____ PROVIDED MATERIAL
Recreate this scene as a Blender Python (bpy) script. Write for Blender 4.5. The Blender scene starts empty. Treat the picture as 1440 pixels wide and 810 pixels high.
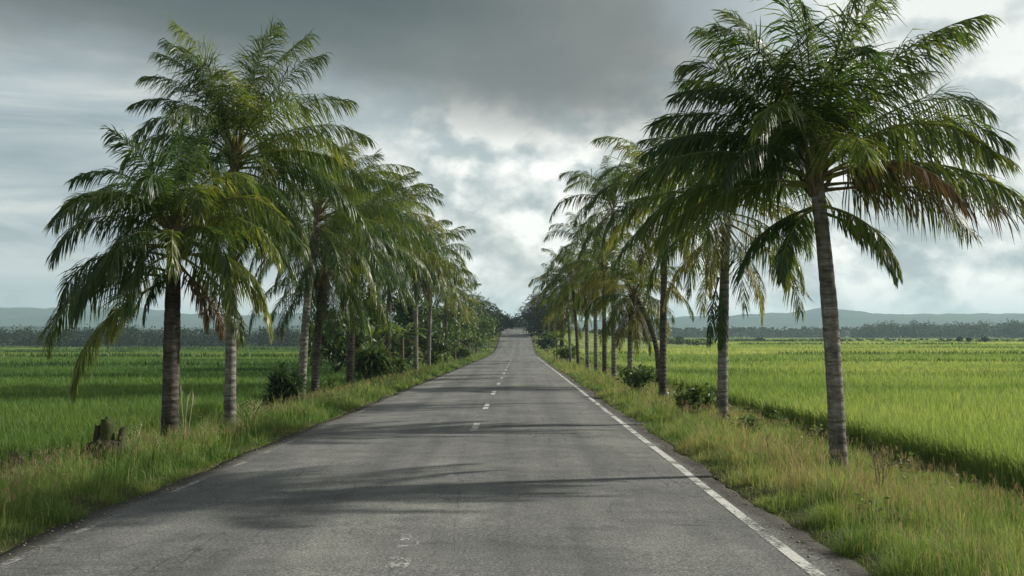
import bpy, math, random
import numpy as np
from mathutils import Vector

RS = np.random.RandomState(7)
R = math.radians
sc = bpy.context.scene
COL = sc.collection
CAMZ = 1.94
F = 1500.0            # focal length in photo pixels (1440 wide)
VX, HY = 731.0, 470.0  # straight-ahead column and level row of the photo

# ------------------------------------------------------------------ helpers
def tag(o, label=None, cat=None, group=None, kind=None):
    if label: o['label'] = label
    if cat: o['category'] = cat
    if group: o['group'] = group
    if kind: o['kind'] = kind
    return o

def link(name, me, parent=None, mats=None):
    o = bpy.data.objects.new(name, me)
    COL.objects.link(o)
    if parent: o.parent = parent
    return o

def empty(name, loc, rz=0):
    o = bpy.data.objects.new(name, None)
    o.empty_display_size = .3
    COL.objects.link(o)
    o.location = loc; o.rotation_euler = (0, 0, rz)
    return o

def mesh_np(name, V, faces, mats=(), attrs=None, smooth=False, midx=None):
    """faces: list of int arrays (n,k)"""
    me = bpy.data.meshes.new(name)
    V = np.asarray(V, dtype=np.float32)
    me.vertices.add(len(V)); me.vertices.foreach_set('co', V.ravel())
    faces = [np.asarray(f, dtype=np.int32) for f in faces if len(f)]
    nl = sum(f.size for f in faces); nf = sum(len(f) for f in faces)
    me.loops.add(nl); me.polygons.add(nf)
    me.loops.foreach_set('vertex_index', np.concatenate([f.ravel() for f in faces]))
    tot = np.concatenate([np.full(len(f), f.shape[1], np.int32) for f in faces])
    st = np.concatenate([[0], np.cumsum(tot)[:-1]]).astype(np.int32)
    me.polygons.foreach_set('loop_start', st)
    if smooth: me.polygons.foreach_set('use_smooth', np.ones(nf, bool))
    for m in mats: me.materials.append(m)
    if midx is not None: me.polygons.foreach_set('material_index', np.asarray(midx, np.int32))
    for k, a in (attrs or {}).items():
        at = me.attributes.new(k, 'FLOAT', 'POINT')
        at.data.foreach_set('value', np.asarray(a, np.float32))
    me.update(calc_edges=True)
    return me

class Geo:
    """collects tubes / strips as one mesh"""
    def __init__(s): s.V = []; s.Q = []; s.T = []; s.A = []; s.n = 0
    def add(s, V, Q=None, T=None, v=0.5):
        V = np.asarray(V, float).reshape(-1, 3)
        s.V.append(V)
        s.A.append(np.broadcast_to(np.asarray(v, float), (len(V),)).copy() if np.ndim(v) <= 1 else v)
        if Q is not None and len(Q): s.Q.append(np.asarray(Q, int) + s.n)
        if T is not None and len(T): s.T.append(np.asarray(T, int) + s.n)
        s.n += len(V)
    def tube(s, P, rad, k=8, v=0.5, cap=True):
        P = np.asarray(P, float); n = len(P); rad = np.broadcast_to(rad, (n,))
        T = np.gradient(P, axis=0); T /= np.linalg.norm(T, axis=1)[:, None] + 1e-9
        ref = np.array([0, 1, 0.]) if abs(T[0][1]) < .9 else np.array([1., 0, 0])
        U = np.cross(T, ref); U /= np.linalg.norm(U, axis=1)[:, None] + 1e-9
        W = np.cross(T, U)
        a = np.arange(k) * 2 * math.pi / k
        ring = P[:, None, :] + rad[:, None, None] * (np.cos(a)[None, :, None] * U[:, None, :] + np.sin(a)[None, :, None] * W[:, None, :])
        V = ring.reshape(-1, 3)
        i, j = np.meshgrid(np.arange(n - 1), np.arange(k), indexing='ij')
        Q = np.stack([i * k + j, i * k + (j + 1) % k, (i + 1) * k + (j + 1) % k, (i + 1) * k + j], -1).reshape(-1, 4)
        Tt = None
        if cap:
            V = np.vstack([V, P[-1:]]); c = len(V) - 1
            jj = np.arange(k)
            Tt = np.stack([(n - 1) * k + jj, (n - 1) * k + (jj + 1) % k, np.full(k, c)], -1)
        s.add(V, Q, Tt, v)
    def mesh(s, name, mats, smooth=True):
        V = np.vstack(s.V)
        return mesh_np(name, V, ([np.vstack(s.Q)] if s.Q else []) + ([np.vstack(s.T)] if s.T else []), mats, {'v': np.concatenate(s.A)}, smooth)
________
____ PROVIDED MATERIAL
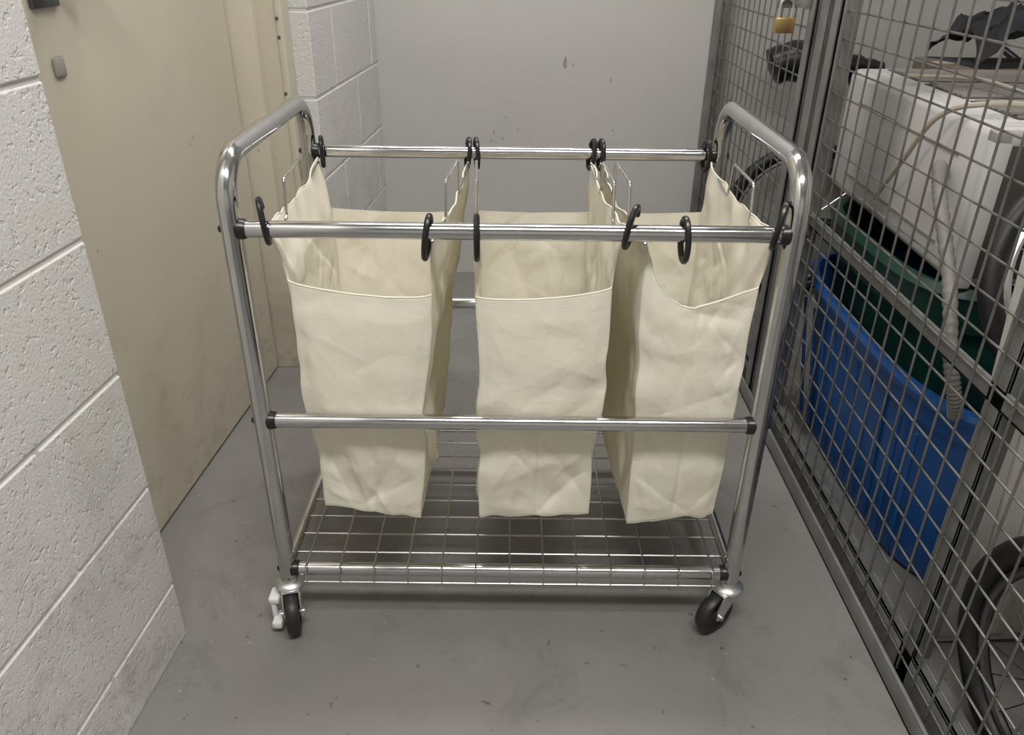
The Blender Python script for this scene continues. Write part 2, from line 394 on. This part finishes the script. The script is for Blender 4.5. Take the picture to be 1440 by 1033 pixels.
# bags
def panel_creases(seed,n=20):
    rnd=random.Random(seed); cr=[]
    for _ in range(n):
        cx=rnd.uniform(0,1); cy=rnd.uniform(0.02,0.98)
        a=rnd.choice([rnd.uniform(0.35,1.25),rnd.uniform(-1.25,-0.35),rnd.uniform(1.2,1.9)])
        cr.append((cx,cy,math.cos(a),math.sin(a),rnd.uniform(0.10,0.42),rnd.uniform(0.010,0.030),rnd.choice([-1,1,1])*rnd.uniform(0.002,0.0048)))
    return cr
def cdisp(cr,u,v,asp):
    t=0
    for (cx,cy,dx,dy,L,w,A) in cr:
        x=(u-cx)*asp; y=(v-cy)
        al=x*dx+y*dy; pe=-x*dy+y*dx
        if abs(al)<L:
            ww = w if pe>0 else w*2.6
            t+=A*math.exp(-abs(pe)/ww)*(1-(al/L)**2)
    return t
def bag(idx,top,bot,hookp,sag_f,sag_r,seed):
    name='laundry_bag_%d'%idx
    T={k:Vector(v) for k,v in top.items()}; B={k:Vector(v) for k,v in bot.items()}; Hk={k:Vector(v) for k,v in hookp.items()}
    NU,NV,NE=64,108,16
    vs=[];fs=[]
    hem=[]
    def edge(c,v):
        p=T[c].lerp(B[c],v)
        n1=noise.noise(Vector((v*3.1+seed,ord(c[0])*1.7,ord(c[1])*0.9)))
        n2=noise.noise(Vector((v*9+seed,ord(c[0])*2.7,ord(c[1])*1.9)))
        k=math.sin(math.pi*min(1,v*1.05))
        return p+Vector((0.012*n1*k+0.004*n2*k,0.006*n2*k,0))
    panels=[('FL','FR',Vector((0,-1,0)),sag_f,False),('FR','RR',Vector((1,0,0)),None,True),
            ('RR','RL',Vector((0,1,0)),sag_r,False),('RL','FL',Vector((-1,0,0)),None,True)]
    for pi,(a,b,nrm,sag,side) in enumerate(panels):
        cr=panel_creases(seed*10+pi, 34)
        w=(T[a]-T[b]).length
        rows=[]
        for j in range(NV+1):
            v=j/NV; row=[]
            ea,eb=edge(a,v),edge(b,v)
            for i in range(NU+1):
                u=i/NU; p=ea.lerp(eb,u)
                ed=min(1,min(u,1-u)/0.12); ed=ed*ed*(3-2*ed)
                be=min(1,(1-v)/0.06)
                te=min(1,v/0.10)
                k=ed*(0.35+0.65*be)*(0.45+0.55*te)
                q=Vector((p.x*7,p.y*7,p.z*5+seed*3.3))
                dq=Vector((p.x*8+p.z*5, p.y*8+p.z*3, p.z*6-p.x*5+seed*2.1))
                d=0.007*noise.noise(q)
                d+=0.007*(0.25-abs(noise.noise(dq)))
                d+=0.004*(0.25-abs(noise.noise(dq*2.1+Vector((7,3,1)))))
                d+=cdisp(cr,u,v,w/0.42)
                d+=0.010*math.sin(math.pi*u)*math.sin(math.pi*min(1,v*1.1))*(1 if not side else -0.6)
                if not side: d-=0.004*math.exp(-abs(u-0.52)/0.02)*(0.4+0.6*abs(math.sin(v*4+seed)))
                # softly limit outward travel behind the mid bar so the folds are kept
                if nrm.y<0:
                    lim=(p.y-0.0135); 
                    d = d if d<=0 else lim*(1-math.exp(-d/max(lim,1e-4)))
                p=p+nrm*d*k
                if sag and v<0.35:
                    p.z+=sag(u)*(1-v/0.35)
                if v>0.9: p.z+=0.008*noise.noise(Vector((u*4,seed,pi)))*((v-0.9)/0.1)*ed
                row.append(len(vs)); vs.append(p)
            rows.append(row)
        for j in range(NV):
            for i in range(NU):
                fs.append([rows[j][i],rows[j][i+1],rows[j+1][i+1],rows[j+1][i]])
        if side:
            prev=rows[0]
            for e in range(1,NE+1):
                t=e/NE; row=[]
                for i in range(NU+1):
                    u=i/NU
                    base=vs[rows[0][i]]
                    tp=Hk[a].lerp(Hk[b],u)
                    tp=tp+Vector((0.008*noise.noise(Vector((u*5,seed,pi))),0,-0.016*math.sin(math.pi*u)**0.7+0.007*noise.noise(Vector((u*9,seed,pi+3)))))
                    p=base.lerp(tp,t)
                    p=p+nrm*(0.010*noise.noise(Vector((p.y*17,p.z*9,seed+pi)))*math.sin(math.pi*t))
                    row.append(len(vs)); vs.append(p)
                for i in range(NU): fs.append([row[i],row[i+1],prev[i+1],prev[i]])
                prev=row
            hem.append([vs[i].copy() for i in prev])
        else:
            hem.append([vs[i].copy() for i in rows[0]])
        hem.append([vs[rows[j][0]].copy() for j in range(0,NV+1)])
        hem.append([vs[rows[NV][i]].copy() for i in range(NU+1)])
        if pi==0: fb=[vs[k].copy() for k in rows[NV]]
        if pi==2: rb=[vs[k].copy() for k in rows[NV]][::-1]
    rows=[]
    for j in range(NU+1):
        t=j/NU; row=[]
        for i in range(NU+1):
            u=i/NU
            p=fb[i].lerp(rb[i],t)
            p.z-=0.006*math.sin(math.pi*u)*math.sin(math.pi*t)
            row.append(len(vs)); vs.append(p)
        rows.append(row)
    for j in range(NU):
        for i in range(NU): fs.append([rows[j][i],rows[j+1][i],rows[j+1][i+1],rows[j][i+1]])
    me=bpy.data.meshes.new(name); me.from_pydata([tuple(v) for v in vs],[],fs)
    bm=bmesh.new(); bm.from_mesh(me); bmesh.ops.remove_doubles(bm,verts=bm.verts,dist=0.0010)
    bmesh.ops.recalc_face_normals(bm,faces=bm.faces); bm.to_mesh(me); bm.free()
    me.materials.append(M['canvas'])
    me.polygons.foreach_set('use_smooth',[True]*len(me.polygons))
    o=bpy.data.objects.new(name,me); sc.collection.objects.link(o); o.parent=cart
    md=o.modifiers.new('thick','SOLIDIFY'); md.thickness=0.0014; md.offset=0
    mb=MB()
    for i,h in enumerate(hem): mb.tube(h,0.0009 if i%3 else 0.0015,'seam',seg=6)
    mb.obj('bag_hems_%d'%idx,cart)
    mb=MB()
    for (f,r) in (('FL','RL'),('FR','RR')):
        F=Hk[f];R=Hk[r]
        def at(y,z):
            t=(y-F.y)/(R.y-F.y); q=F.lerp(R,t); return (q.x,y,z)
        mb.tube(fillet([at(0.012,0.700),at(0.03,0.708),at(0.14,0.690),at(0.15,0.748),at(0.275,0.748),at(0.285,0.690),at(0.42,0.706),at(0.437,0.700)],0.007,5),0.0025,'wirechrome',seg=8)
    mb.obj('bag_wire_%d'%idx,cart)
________
____ PROVIDED MATERIAL
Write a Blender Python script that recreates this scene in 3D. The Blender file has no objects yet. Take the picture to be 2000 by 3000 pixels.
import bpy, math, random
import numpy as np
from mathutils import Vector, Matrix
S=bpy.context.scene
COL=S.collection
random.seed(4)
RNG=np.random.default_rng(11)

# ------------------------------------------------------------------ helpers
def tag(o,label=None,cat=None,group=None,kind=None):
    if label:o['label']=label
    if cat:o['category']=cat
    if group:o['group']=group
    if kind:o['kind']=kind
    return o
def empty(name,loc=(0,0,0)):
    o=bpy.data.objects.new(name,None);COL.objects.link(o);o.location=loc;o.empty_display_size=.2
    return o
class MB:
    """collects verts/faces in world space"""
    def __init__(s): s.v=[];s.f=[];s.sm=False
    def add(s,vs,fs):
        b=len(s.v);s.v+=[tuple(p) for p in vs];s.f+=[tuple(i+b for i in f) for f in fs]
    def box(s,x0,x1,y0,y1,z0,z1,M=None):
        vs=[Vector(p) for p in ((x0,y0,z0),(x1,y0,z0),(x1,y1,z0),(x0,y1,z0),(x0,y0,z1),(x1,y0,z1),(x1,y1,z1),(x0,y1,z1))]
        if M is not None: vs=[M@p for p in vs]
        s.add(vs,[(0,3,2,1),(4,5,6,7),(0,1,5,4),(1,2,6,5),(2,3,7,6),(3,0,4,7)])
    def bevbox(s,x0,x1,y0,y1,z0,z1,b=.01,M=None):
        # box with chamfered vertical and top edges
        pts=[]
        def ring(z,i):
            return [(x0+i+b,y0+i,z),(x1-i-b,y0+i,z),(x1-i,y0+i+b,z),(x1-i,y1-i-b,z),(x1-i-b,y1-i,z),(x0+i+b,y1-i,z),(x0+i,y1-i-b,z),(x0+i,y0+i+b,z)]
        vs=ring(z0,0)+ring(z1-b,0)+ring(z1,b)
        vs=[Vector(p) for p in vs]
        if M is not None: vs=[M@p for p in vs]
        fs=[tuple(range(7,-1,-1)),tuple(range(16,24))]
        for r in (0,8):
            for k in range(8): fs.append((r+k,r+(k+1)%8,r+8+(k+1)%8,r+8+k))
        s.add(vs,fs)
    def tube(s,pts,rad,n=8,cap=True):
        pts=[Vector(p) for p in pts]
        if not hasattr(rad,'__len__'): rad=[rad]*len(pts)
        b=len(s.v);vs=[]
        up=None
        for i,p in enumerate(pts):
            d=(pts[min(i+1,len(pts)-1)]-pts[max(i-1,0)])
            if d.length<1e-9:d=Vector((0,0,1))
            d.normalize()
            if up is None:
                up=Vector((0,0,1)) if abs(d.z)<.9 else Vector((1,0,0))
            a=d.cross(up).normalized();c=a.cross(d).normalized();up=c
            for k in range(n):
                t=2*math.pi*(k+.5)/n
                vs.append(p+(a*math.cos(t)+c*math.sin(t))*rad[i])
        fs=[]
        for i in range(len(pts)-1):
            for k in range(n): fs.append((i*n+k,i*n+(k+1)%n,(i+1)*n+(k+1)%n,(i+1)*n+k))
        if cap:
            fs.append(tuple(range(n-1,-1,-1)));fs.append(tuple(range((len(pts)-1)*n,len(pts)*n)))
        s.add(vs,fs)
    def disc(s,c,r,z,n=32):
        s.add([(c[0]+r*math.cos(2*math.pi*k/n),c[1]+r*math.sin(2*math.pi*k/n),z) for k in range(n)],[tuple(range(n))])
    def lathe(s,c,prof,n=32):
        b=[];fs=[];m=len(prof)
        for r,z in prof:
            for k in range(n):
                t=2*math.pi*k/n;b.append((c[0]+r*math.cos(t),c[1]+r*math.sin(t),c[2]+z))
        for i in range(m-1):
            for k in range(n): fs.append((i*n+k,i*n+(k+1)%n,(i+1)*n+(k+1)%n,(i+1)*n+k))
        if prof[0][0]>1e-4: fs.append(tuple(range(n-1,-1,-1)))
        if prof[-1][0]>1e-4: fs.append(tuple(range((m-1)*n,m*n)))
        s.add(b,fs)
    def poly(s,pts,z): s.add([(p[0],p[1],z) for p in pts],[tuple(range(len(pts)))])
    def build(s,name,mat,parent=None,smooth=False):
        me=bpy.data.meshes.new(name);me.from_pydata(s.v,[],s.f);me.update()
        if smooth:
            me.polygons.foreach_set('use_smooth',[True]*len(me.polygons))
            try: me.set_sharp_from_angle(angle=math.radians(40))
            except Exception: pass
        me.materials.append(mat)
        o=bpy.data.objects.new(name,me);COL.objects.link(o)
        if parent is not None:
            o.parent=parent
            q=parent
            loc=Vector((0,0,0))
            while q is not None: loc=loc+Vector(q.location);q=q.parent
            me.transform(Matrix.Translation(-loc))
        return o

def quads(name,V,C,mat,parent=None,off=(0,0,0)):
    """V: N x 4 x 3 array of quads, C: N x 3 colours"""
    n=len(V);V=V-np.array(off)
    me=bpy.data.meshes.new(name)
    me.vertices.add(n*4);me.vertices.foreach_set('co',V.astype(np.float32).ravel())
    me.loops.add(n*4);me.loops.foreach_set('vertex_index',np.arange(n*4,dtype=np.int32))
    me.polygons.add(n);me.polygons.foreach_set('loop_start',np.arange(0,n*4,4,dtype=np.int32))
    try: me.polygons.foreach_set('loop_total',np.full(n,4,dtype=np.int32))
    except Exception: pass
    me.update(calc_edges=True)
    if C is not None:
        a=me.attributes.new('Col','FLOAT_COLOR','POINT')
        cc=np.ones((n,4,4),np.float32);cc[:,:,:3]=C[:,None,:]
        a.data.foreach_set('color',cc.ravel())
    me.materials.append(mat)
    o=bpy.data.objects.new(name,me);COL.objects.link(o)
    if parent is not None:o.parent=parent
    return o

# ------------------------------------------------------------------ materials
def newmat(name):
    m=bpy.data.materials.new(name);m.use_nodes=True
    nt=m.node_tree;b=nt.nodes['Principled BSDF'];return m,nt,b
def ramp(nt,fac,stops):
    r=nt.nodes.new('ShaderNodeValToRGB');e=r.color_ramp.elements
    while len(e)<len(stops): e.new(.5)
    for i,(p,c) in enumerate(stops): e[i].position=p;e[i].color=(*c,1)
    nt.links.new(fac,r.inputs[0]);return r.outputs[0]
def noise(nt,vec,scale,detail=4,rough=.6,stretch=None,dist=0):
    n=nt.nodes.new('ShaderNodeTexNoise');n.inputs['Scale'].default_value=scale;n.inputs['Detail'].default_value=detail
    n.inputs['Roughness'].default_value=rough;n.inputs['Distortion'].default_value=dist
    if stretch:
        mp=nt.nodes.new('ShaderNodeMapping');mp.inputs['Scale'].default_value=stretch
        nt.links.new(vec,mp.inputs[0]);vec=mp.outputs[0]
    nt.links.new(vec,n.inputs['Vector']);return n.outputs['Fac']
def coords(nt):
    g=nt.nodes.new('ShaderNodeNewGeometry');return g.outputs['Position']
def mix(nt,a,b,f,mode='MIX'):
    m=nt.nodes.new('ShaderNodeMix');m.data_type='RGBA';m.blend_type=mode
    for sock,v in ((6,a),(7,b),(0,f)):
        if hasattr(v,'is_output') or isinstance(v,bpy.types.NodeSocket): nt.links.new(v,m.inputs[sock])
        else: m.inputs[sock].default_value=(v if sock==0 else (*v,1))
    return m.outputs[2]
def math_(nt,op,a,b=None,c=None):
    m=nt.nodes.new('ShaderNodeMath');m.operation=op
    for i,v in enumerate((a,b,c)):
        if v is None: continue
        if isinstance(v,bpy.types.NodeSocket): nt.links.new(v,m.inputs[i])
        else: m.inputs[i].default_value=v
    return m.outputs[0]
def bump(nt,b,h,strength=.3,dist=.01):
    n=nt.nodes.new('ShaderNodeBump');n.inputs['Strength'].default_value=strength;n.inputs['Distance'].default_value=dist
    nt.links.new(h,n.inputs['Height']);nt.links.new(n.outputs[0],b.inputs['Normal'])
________
WHAT YOU WILL DO =>
State how many lines of the records above contain the word "Blender", and give only that number.

RESPONSE BELOW =>
3